しばらくは長期疲労が取り切れていないかもしれません。楽になったはずなのに休まらない。

で、そういう時にサウナを浴びると自律神経の重さがリセットされる感覚があるし、マッサージを受けると体に羽が生えたように楽になるし、ストレッチをすると肩こりを早めにポキポキーッとなくすことができるし、横を向いて朝まで昏昏と寝て起きると非常に爽やかなものです。
バカンスをして、心身を労りましょう。そして、「それは受け取っても構わないのだ」と自分に言い聞かせ、受け取ることに慣れれば良いのです。

そして、大事な話ですが、新たな問題解決を、そのための問題の模索を、当面やめましょう。
脳のかゆみや痛みを癒すために、問題解決と称してかさぶたをひっかくことは、己を幸福にしないどころか、より不幸にすることすらあります。
忙しい状態に慣れたら、忙しくない状態は不安をもたらすものになります。
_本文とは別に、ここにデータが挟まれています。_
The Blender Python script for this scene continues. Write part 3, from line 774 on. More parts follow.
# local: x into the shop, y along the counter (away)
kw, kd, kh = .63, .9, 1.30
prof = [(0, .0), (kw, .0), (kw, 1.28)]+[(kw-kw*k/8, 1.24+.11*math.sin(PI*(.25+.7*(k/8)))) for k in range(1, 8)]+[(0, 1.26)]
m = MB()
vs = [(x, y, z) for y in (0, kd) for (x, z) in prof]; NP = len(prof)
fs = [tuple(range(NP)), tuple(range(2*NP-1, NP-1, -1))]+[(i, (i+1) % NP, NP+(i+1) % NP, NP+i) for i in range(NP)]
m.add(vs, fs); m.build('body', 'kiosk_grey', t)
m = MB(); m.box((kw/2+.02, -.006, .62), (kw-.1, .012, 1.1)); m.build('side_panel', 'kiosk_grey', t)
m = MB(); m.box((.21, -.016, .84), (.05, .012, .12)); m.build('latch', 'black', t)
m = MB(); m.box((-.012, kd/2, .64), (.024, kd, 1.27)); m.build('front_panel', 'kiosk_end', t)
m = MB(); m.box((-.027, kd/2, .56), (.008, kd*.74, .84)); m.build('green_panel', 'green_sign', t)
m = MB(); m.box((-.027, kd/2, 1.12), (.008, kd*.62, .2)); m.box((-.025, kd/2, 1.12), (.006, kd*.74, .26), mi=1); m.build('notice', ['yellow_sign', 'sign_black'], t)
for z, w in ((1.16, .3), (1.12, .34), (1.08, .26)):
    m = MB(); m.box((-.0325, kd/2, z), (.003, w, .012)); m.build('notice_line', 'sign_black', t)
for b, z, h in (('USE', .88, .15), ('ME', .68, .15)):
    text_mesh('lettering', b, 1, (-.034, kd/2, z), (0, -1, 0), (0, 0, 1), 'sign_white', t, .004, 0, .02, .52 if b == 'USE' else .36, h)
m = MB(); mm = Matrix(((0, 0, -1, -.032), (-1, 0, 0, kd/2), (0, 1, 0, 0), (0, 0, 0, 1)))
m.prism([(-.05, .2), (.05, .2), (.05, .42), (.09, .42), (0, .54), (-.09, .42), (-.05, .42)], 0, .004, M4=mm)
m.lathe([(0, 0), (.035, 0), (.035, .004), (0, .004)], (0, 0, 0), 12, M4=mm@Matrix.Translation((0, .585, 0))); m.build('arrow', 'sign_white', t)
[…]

病んだ成り行きです。
だから忙しさを追い求めてしまうようになります。
そして、結果としていつか消耗して、疲弊して、回復しなくなり、心身ボロボロになります。私がそうでした。あれば実に嫌なものです。

休養回復は、仕事にも増して正当な営みである。
それで仕事が破綻するようなら、それは仕事の設定がおかしい。もっと軽量級でやるべきだ。背伸びはしばしば死に繋がる。戦場で匍匐前進をすると恥、という生存性に反するカッコイイ価値観を直ちにやめろ。
それに、休養と回復が組み込まれていないのに、継戦能力が保つと思ってはならない。そんなものは、人間のバイオリズムというものが考慮されていない、実際には有害な机上の空論だ。

もう一度。
休養と回復は断固正当だ。仕事にも増して、だ。
そこを、脳の片隅にでも、置いていてほしいのです。
「食べずに寝ずにやれ」という、バカみたいな、よくある話に対して、食べて、寝て、やって、もたらされる高い長いパフォーマンスで、いつかは競り勝ってやりましょう。